From the observation post there was a good view of crossroads near the tracts on the German side of the rail line. A Nazi soldier rounded the corner of the building and talked to someone in the basement of a building. bending low to talk through the windows which were at street level. "Jeez!" one of the men said, "Give me an M-1 and I'll teach that jerk to stroll on the avenue." Someone handed him a rifle. He took careful aim and fired. The bullet kicked up a puff of dust near the German's feet. The Jerry' whirled, brandishing his machine pistol, and tried to figure out where the shot had come from. Then someone ordered a mortar shell and it hit about 20 yards from him. He took off around the corner, but fast.

Planes Came Back

Then the planes were back again, swooping and diving in graceful arcs, smashing the city. And as Aachen reeled and shuddered. beneath the air assault the artillery began again. The infantrymen watching the planes come in, grinned and said, "Go to it you glamor boys!" It's a very snug and warm feeling to see our own air force go to work.

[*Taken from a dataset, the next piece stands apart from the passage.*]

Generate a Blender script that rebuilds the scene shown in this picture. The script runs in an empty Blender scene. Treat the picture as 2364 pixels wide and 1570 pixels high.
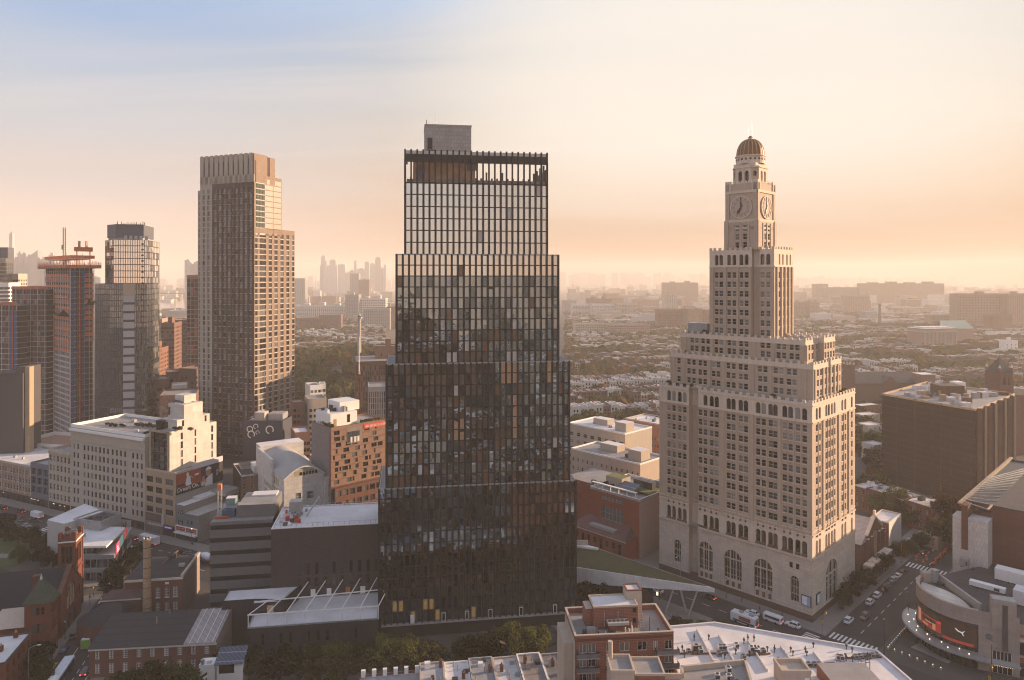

That night eight patrols entered Aachen, crossing the railroad embankment and disappearing into the rubble and litter that refused to surrender. One patrol penetrated to within 1,000 yards of the center of the city and returned to report no opposition encountered. Only one of the eight patrols drew fire and there were no casualties among our men.

"We'll have a tough time finding a building in that joint which will be upright enough to use as a CP," one sergeant said.

Prisoners Were Groggy .

More than 100 German prisoners were taken during the first day of the combined assault on the city. They came limping to the rearward areas, looking like anything but supermen, and plainly happy to be through with the war. Most of them claimed that they would have surrendered but that they were forced to fight on by their officers and the SS troops. "It is all over for us," one Nazi said.

The following day the American troops readied themselves for their part in the final drive to take the city. They moved across the tracks, working in with the tanks and tank destroyers, and occupied the industrial section of the city, bordering the rail line. They encountered scattered opposition. Meanwhile news arrived that the, Germans were rushing men and supplies from other areas in a desperate attempt to salvage something of their garrison trapped within a ring of steel thrown around the city.

Prisoners reported that there was little food in Aachen and that the water supply was gone. People were drinking rain water and living like rats in cellars under the barrage.

More than 100 German halftracks which raced toward the city were intercepted by our planes, strafed, and a large percentage destroyed. There were reports that tanks were being brought up to the north of the city. A major armored battle loomed northeast of Aachen.

House-by-house, street-by-street, our troops moved into the heart of Aachen. Men died but many more lived to move on as our forces fanned out within the town. It had taken a month to accomplish this much.

The battle for Aachen set the pattern for all future German cities to fall under the hammer blow of the American military machine. It showed us just what we may expect within the borders of the Third Reich. Sweat, blood, and bitter, hard fighting.

There is still optimism at home. Some people say the war will be over by Christmas over here and that no snow will fall on the battle of Germany. We hope they are right, but the men who saw the first of Hitler's condemned cities die don't put much stock in that line of logic.

One doggie, sweating out the weeks before Aachen was entered in force, said, "The way I got it figured I might get home two years from this Christmas if my luck holds out." And he grinned and crossed his fingers.